The only issue which would be valid is their aim at making the chips as small as possible - to the point where a wider bus may be problematic to implement (without going the MCM route at least).
 
So I've just found out these things are over 20% more expensive in Europe too. There goes any tiny temptation I may have had to just screw it and get one.
 
So I've just found out these things are over 20% more expensive in Europe too. There goes any tiny temptation I may have had to just screw it and get one.

Around 1500 euros for the 4080 and 2 grand for the 4090. But add another hundred or two for custom cards, these are nvidia sugested prices for now, in europe.
 
There is a huge gap between AD103 and AD102 so none of these are exactly a big issue.
The only issue which would be valid is their aim at making the chips as small as possible - to the point where a wider bus may be problematic to implement (without going the MCM route at least).

If AD103 is going into laptops it's basically limited to 256 bit. Also sometimes these specs need to play to buyer expectations. If AD102 has no memory advantages over AD103 than they need to a way to sell it as such.

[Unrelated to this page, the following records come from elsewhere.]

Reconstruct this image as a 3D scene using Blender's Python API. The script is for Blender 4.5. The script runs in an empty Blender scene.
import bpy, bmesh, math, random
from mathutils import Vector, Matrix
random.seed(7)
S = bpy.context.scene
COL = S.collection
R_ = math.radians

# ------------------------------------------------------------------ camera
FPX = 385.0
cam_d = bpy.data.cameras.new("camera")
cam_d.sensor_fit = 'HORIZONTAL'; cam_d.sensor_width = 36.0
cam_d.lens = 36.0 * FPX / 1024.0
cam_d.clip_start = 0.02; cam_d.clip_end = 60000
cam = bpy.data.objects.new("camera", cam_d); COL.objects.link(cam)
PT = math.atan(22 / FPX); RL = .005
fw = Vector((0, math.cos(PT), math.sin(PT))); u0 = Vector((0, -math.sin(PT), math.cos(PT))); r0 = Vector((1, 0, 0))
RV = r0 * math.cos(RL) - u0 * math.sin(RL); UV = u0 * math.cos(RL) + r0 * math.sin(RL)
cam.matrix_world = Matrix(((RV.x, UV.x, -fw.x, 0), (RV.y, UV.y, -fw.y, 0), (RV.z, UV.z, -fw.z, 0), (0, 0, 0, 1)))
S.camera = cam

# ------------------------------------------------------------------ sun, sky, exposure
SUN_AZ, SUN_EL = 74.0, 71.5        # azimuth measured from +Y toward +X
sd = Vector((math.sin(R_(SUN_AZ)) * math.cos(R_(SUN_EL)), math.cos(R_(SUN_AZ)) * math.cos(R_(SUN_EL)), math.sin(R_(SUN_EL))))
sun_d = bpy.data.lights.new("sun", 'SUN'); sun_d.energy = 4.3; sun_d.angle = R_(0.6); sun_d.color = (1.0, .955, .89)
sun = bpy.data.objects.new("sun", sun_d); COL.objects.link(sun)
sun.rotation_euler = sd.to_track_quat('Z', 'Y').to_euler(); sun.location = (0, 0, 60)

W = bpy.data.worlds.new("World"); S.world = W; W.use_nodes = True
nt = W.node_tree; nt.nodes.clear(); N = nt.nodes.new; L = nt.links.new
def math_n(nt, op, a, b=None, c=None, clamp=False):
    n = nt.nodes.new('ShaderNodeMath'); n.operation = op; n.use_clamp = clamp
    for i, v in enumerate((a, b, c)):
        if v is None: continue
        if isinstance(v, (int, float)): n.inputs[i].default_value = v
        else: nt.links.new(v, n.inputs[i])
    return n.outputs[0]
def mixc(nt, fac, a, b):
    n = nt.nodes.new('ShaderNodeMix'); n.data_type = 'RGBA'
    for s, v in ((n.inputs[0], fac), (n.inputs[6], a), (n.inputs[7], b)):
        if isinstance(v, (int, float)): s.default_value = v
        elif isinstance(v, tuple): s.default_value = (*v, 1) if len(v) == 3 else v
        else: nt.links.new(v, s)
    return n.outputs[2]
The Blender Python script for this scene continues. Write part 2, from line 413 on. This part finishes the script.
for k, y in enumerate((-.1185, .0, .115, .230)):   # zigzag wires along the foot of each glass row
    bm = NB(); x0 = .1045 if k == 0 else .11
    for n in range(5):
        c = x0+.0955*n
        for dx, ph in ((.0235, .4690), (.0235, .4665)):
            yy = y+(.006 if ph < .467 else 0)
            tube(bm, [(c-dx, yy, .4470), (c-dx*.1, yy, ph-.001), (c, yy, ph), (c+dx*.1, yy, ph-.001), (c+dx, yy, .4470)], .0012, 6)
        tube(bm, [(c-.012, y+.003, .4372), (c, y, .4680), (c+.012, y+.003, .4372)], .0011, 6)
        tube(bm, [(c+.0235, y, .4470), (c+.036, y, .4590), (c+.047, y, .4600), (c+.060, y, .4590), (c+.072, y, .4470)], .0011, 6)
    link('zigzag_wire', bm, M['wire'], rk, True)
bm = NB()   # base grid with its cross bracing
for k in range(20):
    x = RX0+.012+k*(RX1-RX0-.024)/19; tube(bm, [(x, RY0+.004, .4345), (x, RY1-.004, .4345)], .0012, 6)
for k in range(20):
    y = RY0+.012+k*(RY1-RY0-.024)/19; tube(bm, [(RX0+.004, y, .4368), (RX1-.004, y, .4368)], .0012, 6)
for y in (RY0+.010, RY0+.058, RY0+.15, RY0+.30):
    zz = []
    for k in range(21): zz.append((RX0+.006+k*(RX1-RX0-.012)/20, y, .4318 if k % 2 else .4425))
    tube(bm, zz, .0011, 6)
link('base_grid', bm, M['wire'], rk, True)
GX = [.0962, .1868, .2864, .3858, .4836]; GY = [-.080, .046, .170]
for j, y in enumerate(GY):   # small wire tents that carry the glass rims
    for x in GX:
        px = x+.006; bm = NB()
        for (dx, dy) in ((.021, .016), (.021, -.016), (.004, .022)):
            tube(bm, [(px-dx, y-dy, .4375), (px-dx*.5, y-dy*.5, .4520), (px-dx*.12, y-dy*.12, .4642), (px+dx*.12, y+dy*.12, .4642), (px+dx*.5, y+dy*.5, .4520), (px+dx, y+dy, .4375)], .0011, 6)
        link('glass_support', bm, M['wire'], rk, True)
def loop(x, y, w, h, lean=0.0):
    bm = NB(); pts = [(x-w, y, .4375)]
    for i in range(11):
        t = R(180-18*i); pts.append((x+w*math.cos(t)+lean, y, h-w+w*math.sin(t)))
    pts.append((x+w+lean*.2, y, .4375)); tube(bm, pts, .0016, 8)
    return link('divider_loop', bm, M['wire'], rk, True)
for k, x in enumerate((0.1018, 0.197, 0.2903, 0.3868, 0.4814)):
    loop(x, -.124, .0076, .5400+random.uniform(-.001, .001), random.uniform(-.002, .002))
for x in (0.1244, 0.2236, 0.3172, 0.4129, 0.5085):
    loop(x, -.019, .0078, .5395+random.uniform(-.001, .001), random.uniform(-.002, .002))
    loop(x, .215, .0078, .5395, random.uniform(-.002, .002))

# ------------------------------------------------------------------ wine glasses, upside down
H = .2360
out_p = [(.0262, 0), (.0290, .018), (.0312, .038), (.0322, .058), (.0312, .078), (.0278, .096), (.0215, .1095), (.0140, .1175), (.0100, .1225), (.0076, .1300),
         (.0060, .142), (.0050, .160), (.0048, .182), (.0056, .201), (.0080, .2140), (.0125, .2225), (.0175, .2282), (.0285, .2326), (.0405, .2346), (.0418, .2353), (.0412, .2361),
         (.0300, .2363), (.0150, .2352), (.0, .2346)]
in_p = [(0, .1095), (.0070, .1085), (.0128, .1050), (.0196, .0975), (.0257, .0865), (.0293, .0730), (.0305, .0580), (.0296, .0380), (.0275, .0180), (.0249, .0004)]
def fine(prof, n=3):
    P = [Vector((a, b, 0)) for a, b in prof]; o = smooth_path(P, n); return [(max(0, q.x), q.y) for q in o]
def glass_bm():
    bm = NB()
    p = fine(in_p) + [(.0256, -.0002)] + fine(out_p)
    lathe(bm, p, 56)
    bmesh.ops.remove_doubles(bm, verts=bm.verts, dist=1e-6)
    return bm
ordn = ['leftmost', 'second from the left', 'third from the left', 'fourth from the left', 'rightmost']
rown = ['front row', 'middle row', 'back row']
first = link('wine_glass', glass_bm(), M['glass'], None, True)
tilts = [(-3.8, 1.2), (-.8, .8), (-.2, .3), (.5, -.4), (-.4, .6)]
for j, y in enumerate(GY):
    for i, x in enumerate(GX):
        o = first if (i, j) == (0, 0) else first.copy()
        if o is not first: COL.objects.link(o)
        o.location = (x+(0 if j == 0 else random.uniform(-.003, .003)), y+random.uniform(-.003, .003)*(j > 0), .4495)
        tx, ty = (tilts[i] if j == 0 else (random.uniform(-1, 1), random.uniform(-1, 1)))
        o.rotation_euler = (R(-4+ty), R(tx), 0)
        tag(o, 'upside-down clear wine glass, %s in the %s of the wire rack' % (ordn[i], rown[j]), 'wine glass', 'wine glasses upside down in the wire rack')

They're partially segmenting by VRAM. Nvidia has considerations when designing for creation type work loads and VRAM capacity segmentation is a much more significant factor even at 12GB and higher capacities.

As an aside even for gaming both sides seem like they are going to heavily segment in this area by keeping mainstream at <12GB.

DRAM prices were in a much higher point in the cycle likely when these were planned out as well. Whereas now due a combination of macro factors the DRAM price crash is likely much lower than I'd guess most people predicated.